When a wind turbine reaches the end of its working life, components like towers and nacelles can be recycled but blades often end up in landfill. Vestas is looking to commercialize a new chemical process that can break down all epoxy-based turbine blades for reuse.
Harvesting wind is already roving to be an important part of the renewable energy mix, with more projects coming online and larger turbines being produced. Unfortunately, when turbine blades come to the end of their operational lives, they end up as waste in landfill. And this is a big problem, with WindEurope estimating that around 25,000 tonnes of turbine blades will be retired annually from 2025, which could increase to 52,000 tonnes by 2030.
We've seen scientists and energy companies come up with new recipes to help make spent turbines recyclable, but the new solution from the CETEC coalition - set up in 2021 by Vestas Wind Systems A/S, the Olin Corporation, the Danish Technological Institute and Aarhus University – could negate the need for blade redesign and reuse all end-of-life epoxy-based turbines currently in use or already in landfill.

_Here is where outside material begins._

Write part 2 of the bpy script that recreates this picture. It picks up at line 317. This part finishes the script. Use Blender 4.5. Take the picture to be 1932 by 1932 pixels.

"Until now, the wind industry has believed that turbine blade material calls for a new approach to design and manufacture to be either recyclable, or beyond this, circular, at end of life," said Lisa Ekstrand, VP and Head of Sustainability at Vestas. "Going forward, we can now view old epoxy-based blades as a source of raw material. Once this new technology is implemented at scale, legacy blade material currently sitting in landfill, as well as blade material in active windfarms, can be disassembled, and re-used."
The advance hinges on the development of a new chemical process from the Troels Skrydstrup Group at Aarhus University, other CETEC members and project partners. Using widely available chemicals, this process is able to break down epoxy resin and recover it as virgin-grade raw material for use in the manufacture of new turbines or other products.
Having now established a value chain with Stena Recycling and Olin, Vestas will now scale up and commercialize the process.
Source: Vestas
It is a shame they didn't provide a range of cost estimates, environmental impact of their processes, and the risk to humans working around the process. With chemistry, all things are usually possible, the question is at what cost?
But once again - even without all the information on concerns I have - these are the incremental gains in knowledge that move us forward. Thanks!